Oireachtas Joint and Select Committees

Thursday, 6 October 2022

Joint Oireachtas Committee on Disability Matters

Accessibility and Assistive Technology: Discussion

Professor Malcolm MacLachlan:

The distinction between universal design and reasonable accommodations is worth making. In essence, universal design is trying to design things in order that as broad a range of people can use them without adaptations, whereas reasonable accommodations, which is part of the UN Convention of the Rights of Persons with Disabilities, UNCRPD, requires countries to provide the technologies that are necessary to allow people to participate effectively in society.

They are actually complementary. They are things we should be doing together, and one is clearly much more broadly at the societal level. If we think of the European accessibility Act and the requirement that people from many different backgrounds can use an ATM or a voting machine, we see that they have to be designed in a universally acceptable way. However, we will always need some technologies that facilitate individuals because of their particular needs. I agree with my colleagues that there is a two-pronged approach which is, first, to do with public awareness and, second, to do with the idea of using technologies for individuals, but it must always start from the individual’s needs. A concept that people talk about, technological solutionism, is where people think technology is the solution, whereas it is the person who is the solution as it is about enabling the person to do the things they want and the technology has a secondary role in doing that.

In terms of user training, later this month the WHO is airing a massive open online course which is intended to upskill a whole range of different professions. It is called TAP, or training in assistive products, and it is also for people who are users of technologies. That will come back to the idea that there are specialist skills that are needed for different types of technologies but there are also some generic skills. That course would be encouraging a broader range of professions to feel confident in working with a different range of technologies.

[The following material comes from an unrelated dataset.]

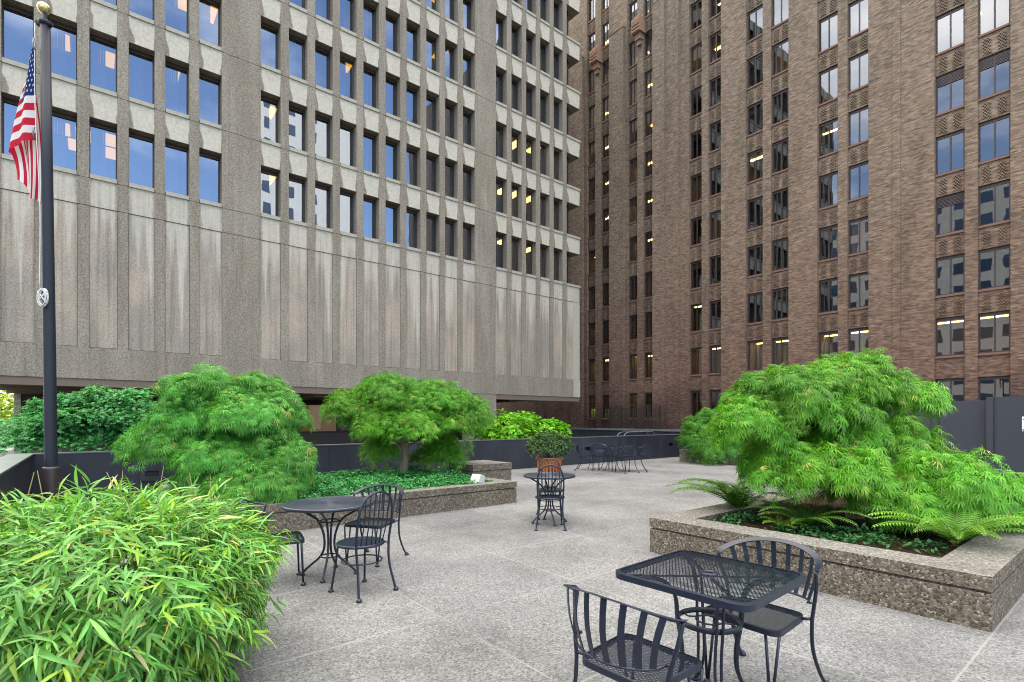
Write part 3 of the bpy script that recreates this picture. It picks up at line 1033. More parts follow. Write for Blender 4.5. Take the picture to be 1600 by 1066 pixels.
# flagpole ---------------------------------------------------------------
PB = at(-7.2, 8.2)
root = thing('flagpole', 'tall dark painted flagpole with a gold ball and a white halyard', 'flagpole', PB, VIEW_ROT)
POLEP = plain('navy_pole_paint', (.018, .022, .034), .5, 0, .3, vs=2)
m = MB()
LEAN = -.0135
zt = 7.73
m.tube([(LEAN * (z - .8), 0, z) for z in (.0, .8, 3.5, 5.5, zt)], [.082, .082, .076, .071, .064], 24)
m.build('pole', POLEP, root)
m = MB(); m.lathe([(.112, 0), (.112, .80), (.106, .83), (.085, .84)], 28); m.build('base_collar', plain('bronze_collar', (.05, .04, .042), .45, .3), root)
tx = LEAN * (zt - .8)
m = MB(); m.lathe([(.0, 0), (.075, 0), (.085, .03), (.085, .06), (.0, .075)], 20, (tx, 0, zt)); m.box(tx - .13, tx + .1, -.035, .035, zt + .005, zt + .055); m.lathe([(.03, .06), (.022, .2)], 12, (tx, 0, zt)); m.build('truck', POLEP, root)
m = MB(); prof = [(.085 * math.sin(a * math.pi / 14), -.085 * math.cos(a * math.pi / 14)) for a in range(15)]
m.lathe(prof, 24, (tx - .02, 0, zt + .27)); m.build('ball', plain('gold_leaf', (.62, .5, .24), .25, .8), root)
ROPE = plain('white_rope', (.6, .6, .58), .7)
m = MB()
m.tube(smoothpath([(tx - .115, -.05, zt), (tx - .105, -.06, 6.5), (-.125, -.07, 5.2), (-.1, -.08, 4.6), (-.105, -.085, 3.6)], 8), .007, 6)
m.build('halyard', ROPE, root)
m = MB()
for i in range(9):
    a = (i - 4) * .16
    pts = [(.07 * math.cos(t) * math.cos(a) * .9 - .035 + .012 * (i % 3), -.1 - .012 * (i % 4), 3.45 + .125 * math.sin(t) + .03 * math.sin(a)) for t in [2 * math.pi * k / 20 for k in range(21)]]
    m.tube(pts, .0075, 6, cap=False)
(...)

On the point around assistive technology, AT, and whether there should be an assistive technology unit or something like that in some Government Department, there are advantages and disadvantages to that because, of course, the question is in which Department it is to be. As we are all aware, disability is currently on the move out of the Department of Health to a more equality-focused Department, which I believe is where disability should be but, equally, assistive technology is very important in education, employment and social justice. If it was the case that it was going to be in one particular place, we would need to be very sure there were ways of articulating across different Departments or having desk officers in different Departments feeding into a particular unit.